The company has great long-term employees and a functional building with room for growth. They have 95% recurring customer base and spend less than 2% of their revenues on marketing. One third of the sales price is in the current value of the assets, and there are many ways to grow this company. Traditionally, the biggest risk for a new buyer is loss of revenues post-closing, which is not a risk with this company based on the company’s strong reputation and 95% recurring revenues. This should not change post-closing because the buyer will keep using their name as a dba, will be using the same equipment by the same employees, and because the owner does very little of the work himself.
This is not a franchise which means that the new owner will not have to worry about transfer fees, royalties, or any other obligations. He is selling because he is retirement age and retiring. He enjoys the work, but he wants to spend more time with his family.
The company operates with a highly experienced team of technicians who are full-time employees along with 2 other support employees. The owner works 40 hours a week and spends 96% of his time in the office, and the rest doing the bigger estimates on site and some large job site visits. He can do most of the estimating from his office and typically doesn’t need to visit most jobs.

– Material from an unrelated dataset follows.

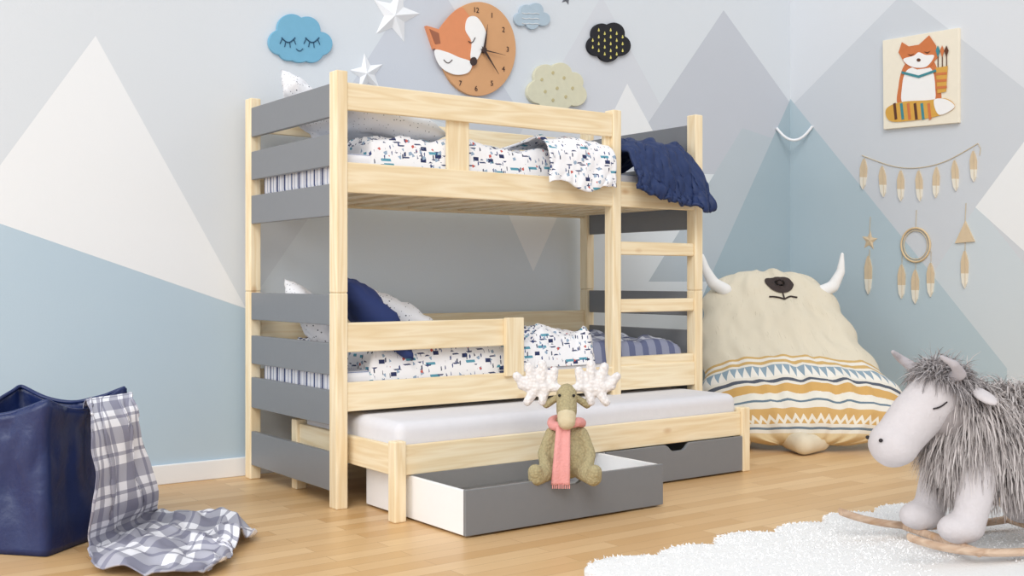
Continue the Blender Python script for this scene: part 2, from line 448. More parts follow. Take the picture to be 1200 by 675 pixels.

The owner is not a marketing person. He has not put money into the website for many years, SEO, social media, etc. He does not pay any attention to Google, Yelp, or other ratings. The new owner should ask for happy customers, real estate agents, and inspectors to submit reviews to bring up the Google rating, which should be easy to do, and then work on optimization. This is an easy fix and should drive more business to the new owner.
They are a full-service, fully insured, professional company that can be trusted because they don’t provide any repairs, eliminating the temptation to exaggerate issues and recommend unnecessary repairs. This is one of the reasons that they get so many referrals. Obviously, realtors, inspectors, buyers, and sellers don’t want expensive delays in home or business property closings. The company's lack of bias to find or manufacture problems keeps the referrals coming. This has nothing to do with the owner; it is about the trustworthiness and fast availability of their techs.
The buyer will get approximately 250K in current value assets made up of 10 vehicles worth close to 100K, 142K in equipment, which is mostly cameras, generators, and other supporting equipment, and hundreds of small tools, small equipment, office supplies, and furniture. This is all included in the sales price. There is also a small amount of inventory that the new owner will get.
Growth and Expansion: There are a lot of ways to grow this company. The new owner can improve their online marketing while paying attention to their star ratings by starting to ask for reviews. There is a demand for their services all over the state. The company works in the Denver metro area but knows that there are a lot of populated areas that are underserved, especially by a non-biased inspector. The company would be more profitable advertising to other populated underserved markets and hiring 1099’d independent technicians in or near Loveland, Summit County, Colorado Springs, Glenwood Springs, etc who would be provided uniforms, a small wrapped van, pipe inspection equipment, be able to work out of their home, and be fed jobs by a sales person(s) who would be advertising in these markets and calling on realtors, inspectors, and contractors for referrals. All of whom will benefit from their work since they are a non-biased inspector. The Seller also has a file on ideas for expansion which I have put into the data room in the blue link above. His ideas include: Soliciting municipalities to have periodic inspections and vacuum testing of city manholes, sewers, and street drains, which they already do on a small basis, find sprinkler system leaks, swimming pool leaks, and under-slab drain leaks. Chimney inspections, hydrostatic testing of fire line pipes, sewer lines, storm lines, and under-slab drain lines. Add air duct inspections, water testing, and mold testing. All of which they already have equipment and vehicles. There are also more technically advanced systems that provide each employee with an iPad that helps with bidding, tracking, and even accepting real-time payments. The point here is that there are many ways to grow this business, and the building has plenty of room to grow into if additional techs or equipment is needed.
Location: Greater Denver Metro Area
The sales price is 740K, which includes all assets debt-free. The seller will be keeping their cash and accounts receivable and will pay off all debt, including the accounts payables so that the business transfers debt-free. This is an LLC filing as an S Corp dba, which means that the sale will most likely be an “asset sale”. The sale of the business will also be contingent on the purchase of the building that he also owns. He wants to sell both and fully retire.